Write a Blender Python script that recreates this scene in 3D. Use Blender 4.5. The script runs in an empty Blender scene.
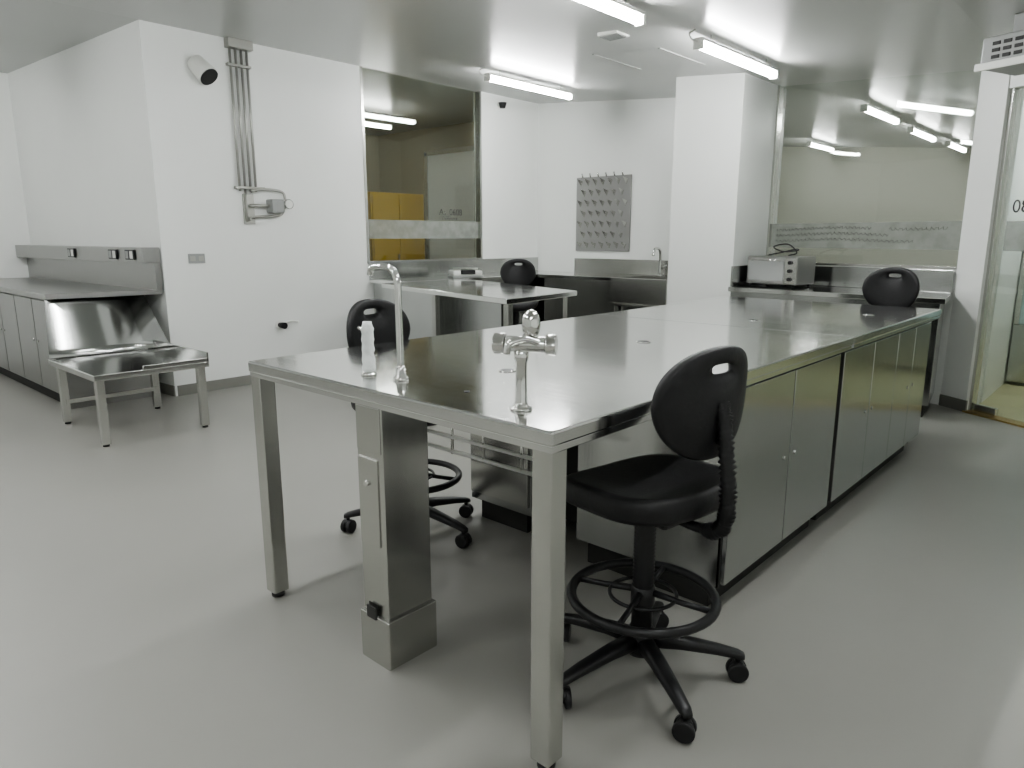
import bpy, bmesh, math, random
from mathutils import Vector, Matrix
random.seed(3)
S=bpy.context.scene
COL=S.collection
try: S.view_settings.look='AgX - Medium High Contrast'
except Exception as ex: print(ex)

# ------------------------------------------------------------ materials
def newmat(n):
    m=bpy.data.materials.new(n); m.use_nodes=True
    nt=m.node_tree; b=nt.nodes['Principled BSDF']
    return m,nt,b
def plain(n,col,rough=.5,metal=0,spec=.5,var=.0,scale=8,bump=0,coat=0):
    m,nt,b=newmat(n)
    b.inputs['Base Color'].default_value=(*col,1); b.inputs['Roughness'].default_value=rough
    b.inputs['Metallic'].default_value=metal; b.inputs['Specular IOR Level'].default_value=spec
    b.inputs['Coat Weight'].default_value=coat
    tc=nt.nodes.new('ShaderNodeTexCoord'); no=nt.nodes.new('ShaderNodeTexNoise')
    no.inputs['Scale'].default_value=scale; no.inputs['Detail'].default_value=4
    nt.links.new(tc.outputs['Object'],no.inputs['Vector'])
    mx=nt.nodes.new('ShaderNodeMix'); mx.data_type='RGBA'
    mx.inputs[6].default_value=(*[c*(1-var) for c in col],1); mx.inputs[7].default_value=(*[min(1,c*(1+var)) for c in col],1)
    nt.links.new(no.outputs['Fac'],mx.inputs[0]); nt.links.new(mx.outputs[2],b.inputs['Base Color'])
    if bump:
        bp=nt.nodes.new('ShaderNodeBump'); bp.inputs['Strength'].default_value=bump; bp.inputs['Distance'].default_value=.01
        nt.links.new(no.outputs['Fac'],bp.inputs['Height']); nt.links.new(bp.outputs['Normal'],b.inputs['Normal'])
    return m
def steel(n,col=(.55,.545,.51),r0=.2,r1=.34,stretch=(3,3,90),bump=.05,wav=.0):
    m,nt,b=newmat(n)
    b.inputs['Metallic'].default_value=1
    tc=nt.nodes.new('ShaderNodeTexCoord'); mp=nt.nodes.new('ShaderNodeMapping'); mp.inputs['Scale'].default_value=stretch
    no=nt.nodes.new('ShaderNodeTexNoise'); no.inputs['Scale'].default_value=3; no.inputs['Detail'].default_value=5
    nt.links.new(tc.outputs['Object'],mp.inputs['Vector']); nt.links.new(mp.outputs['Vector'],no.inputs['Vector'])
    n2=nt.nodes.new('ShaderNodeTexNoise'); n2.inputs['Scale'].default_value=2.3; n2.inputs['Detail'].default_value=6; n2.inputs['Roughness'].default_value=.6
    nt.links.new(tc.outputs['Object'],n2.inputs['Vector'])
    ad=nt.nodes.new('ShaderNodeMath'); ad.operation='ADD'
    nt.links.new(no.outputs['Fac'],ad.inputs[0]); nt.links.new(n2.outputs['Fac'],ad.inputs[1])
    mr=nt.nodes.new('ShaderNodeMapRange'); mr.inputs[1].default_value=.6; mr.inputs[2].default_value=1.4
    mr.inputs[3].default_value=r0; mr.inputs[4].default_value=r1
    nt.links.new(ad.outputs[0],mr.inputs[0]); nt.links.new(mr.outputs[0],b.inputs['Roughness'])
    mx=nt.nodes.new('ShaderNodeMix'); mx.data_type='RGBA'
    mx.inputs[6].default_value=(*[c*.95 for c in col],1); mx.inputs[7].default_value=(*[c*1.05 for c in col],1)
    nt.links.new(n2.outputs['Fac'],mx.inputs[0]); nt.links.new(mx.outputs[2],b.inputs['Base Color'])
    bp=nt.nodes.new('ShaderNodeBump'); bp.inputs['Strength'].default_value=bump; bp.inputs['Distance'].default_value=.003
    nt.links.new(no.outputs['Fac'],bp.inputs['Height'])
    if wav:
        n3=nt.nodes.new('ShaderNodeTexNoise'); n3.inputs['Scale'].default_value=2.0; n3.inputs['Detail'].default_value=1
        nt.links.new(tc.outputs['Object'],n3.inputs['Vector'])
        b2=nt.nodes.new('ShaderNodeBump'); b2.inputs['Strength'].default_value=wav; b2.inputs['Distance'].default_value=.02
        nt.links.new(n3.outputs['Fac'],b2.inputs['Height']); nt.links.new(b2.outputs['Normal'],bp.inputs['Normal'])
    nt.links.new(bp.outputs['Normal'],b.inputs['Normal'])
    return m
def emis(n,col,st):
    m=bpy.data.materials.new(n); m.use_nodes=True; nt=m.node_tree; nt.nodes.clear()
    o=nt.nodes.new('ShaderNodeOutputMaterial'); e=nt.nodes.new('ShaderNodeEmission')
    e.inputs[0].default_value=(*col,1); e.inputs[1].default_value=st; nt.links.new(e.outputs[0],o.inputs[0]); return m
def glass(n,tint=(.88,.90,.87),refl=1.0):
    m=bpy.data.materials.new(n); m.use_nodes=True; nt=m.node_tree; nt.nodes.clear()
    o=nt.nodes.new('ShaderNodeOutputMaterial'); t=nt.nodes.new('ShaderNodeBsdfTransparent'); g=nt.nodes.new('ShaderNodeBsdfGlossy')
    t.inputs[0].default_value=(*tint,1); g.inputs['Roughness'].default_value=.01; g.inputs['Color'].default_value=(.95,1,.97,1)
    f=nt.nodes.new('ShaderNodeLayerWeight'); f.inputs['Blend'].default_value=.5
    pw=nt.nodes.new('ShaderNodeMath'); pw.operation='POWER'; pw.inputs[1].default_value=5
    ml=nt.nodes.new('ShaderNodeMath'); ml.operation='MULTIPLY_ADD'; ml.inputs[1].default_value=.9; ml.inputs[2].default_value=.055*refl
    x=nt.nodes.new('ShaderNodeMixShader')
    nt.links.new(f.outputs['Facing'],pw.inputs[0]); nt.links.new(pw.outputs[0],ml.inputs[0]); nt.links.new(ml.outputs[0],x.inputs[0])
    nt.links.new(t.outputs[0],x.inputs[1]); nt.links.new(g.outputs[0],x.inputs[2]); nt.links.new(x.outputs[0],o.inputs[0]); return m
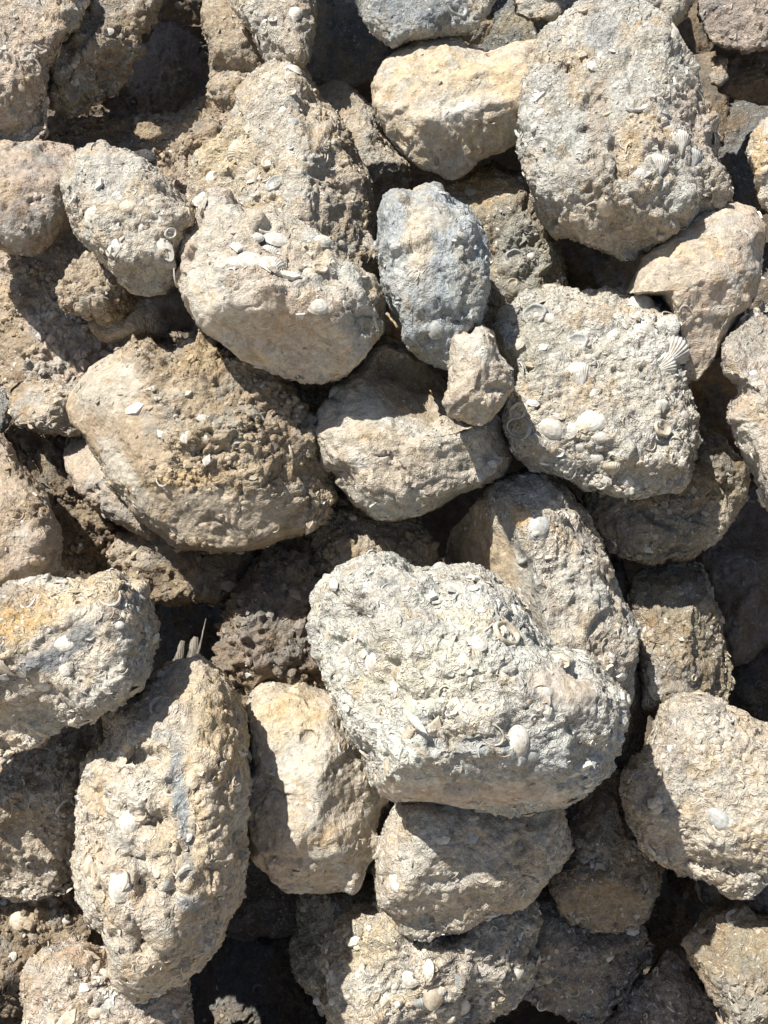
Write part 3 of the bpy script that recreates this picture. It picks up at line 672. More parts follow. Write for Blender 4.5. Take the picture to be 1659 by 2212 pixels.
stone('rounded earthy stone under the bottom of the big earthy boulder', '248,1192 258,1170 287,1145 320,1140 400,1160 520,1160 600,1160 600,1230 540,1270 512,1293 462,1300 417,1291 362,1299 329,1291 300,1257 267,1237 252,1212', .065, style='crumbly', base='brown', two='umber', clod=.9, chips=2.5, shell=.4, group=MID, hf=.06, tints=[(285, 1190, 38, 40, 0, 'beige', .8)])
stone('brown crumbly stone behind the top of the largest pale boulder', '655,1184 672,1138 700,1085 760,1075 830,1105 893,1112 920,1159 941,1205 945,1240 893,1280 760,1300 690,1320 668,1270', .09, style='crumbly', base=(.33, .27, .19), two='brown', clod=1, shell=.6, group=MID, hf=.065, chips=3, shells=4, tints=[(810, 1165, 28, 30, 0, 'beige', .8)])  # beige tint paints the sunlit clods into the colour
stone('pale brown stone showing behind the lower left of the big earthy boulder', '138,985 148,938 160,915 200,930 260,1040 310,1100 350,1150 330,1172 275,1144 233,1115 200,1086 167,1057 146,1012', .09, style='plain', base='pink', two='beige', shell=.6, group=MID, hf=.05)
stone('broken shelly ledge on the left, beside the big earthy boulder', '22,842 42,824 75,820 125,824 175,832 175,863 172,897 182,922 170,945 117,934 75,926 42,917 26,890', .10, base='beige', two='brown', shell=1, chips=1.8, group=MID, hf=.04, shells=10, white=.4)
stone('small grey stone cut by the left edge of the picture', '-50,830 10,838 25,860 30,890 17,922 0,945 -50,945', .09, base='slate', two='grey', shell=.5, group=MID)
stone('small crumbly brown stone under the tip of the small shell stone', '127,629 133,608 158,583 179,565 212,552 233,569 258,598 277,629 277,662 252,682 225,690 200,672 167,669 142,657 129,634', .13, style='crumbly', base='brown', two='beige', clod=1.0, shell=.4, chips=3, group=MID, hf=.035)
stone('long flat stone lying under the small shell stone', '194,700 200,675 235,662 277,645 300,632 360,625 400,605 425,640 430,680 446,706 432,718 380,714 325,716 290,722 250,739 217,737 203,722', .10, style='plain', base='brown', two='beige', shell=.7, group=MID, hf=.035, tints=[(350, 655, 60, 14, -3, 'white', .35)])
stone('small ochre stone squeezed beside the slim blue stone', '816,700 836,672 862,697 880,745 843,740 818,722', .14, style='plain', base='ochre', two='beige', shell=.5, group=MID)
stone('grey shelly stone left of the bottom middle shell stone', '627,2035 648,2002 641,1985 650,1932 690,1915 770,1905 835,1905 850,1960 790,2000 760,2060 750,2200 693,2190 683,2158 639,2124 627,2077', .06, base='olive', two='grey', shell=1, chips=1.5, group=MID, hf=.05, shells=14)
stone('shell-packed stone at the left bottom, half in the shade of the long grey-cut boulder', '-90,1620 0,1620 50,1600 137,1568 200,1545 240,1560 255,1600 215,1650 190,1690 186,1760 186,1810 174,1860 174,1892 150,1912 125,1932 90,1932 42,1937 0,1932 -90,1932', .09, base='brown', two='beige', shell=1, chips=1.8, group=LIT, hf=.07, shells=26, white=.4, rnd=2, tints=[(30, 1850, 120, 70, 0, 'beige', .6)])  # beige tint at the lower left: its sunlit part painted in

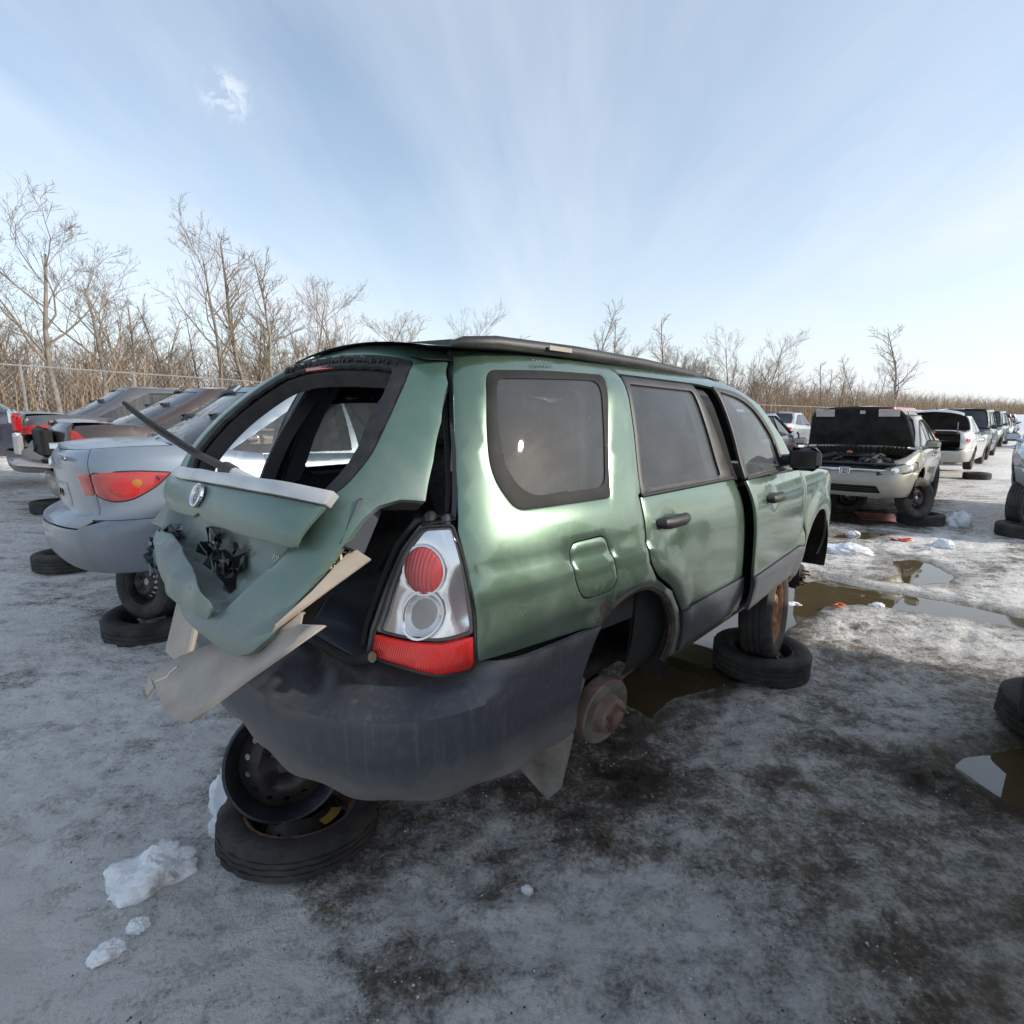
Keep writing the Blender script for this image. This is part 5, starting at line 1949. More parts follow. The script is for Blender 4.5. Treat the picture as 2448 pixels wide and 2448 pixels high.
text_mesh('yard_number', '569003', .030, 'writing_dark', el, Matrix.Translation((P[0] - .012, P[1] - .012, P[2])) @ Matrix.Rotation(R(-47), 4, 'Z') @ Matrix.Rotation(R(90), 4, 'X'), .001, .3)
for sg in (1, -1):
    P = EL.cab(np.array([sg * .93] * 14), np.linspace(.08, .97, 14))
    MB().tube([tuple(p) for p in P], .010, 6).build('window_trim', 'silver_plastic', el)
gx, gy, _ = yard(-.80, 2.93)
wheel('black', 'steel_wheel_prop', (gx, gy, .40), (-.35, -.93, .12), .1, .92, None, 'upright black steel wheel with round holes under the pale blue sedan', 'wheel', 'loose wheels used as car stands')
wheel('tyre', 'muddy_tyre_prop', (gx + .02, gy - .02, .075), (.05, -.05, 1), 0, 1.12, None, 'muddy flat tyre lying in slush under the pale blue sedan', 'tyre', 'loose wheels used as car stands')
gx, gy, _ = yard(2.2, 2.93)
wheel('black', 'steel_wheel_prop', (gx, gy, .34), (.7, -.7, 0), .1, .98, None, 'upright wheel under the front of the pale blue sedan', 'wheel', 'loose wheels used as car stands')

# ---------------- the brown sedan with its tail torn off
BR = Car(L=4.48, W=1.75, H=1.435, belt=.94, deck=1.03, xws=1.20, xwt=.25, xrt=-.72, xrb=-1.62, wb=2.70, xc=.10, wr=.585)
br = car_root('brown_sedan', 1.15, 5.80, .36, True, 'brown sedan with broken rear end and torn bumper, behind the pale blue sedan', 'car')
BRC = (.085, .060, .055, 1)


def br_tail(c, zt):
    q = c.sy(c.W * .33)
    return rnd([(q, .97, .01), (q, .70, .02), (q + .42, .70, .01), (q + .30, .82, .05), (q + .12, .96, .03)], .02)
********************
▶ [YOUR TASK]:
Tally how many lines of the material contain the word "Write". The answer must be the number and nothing else.

▶ [CORRECT OUTPUT]:
2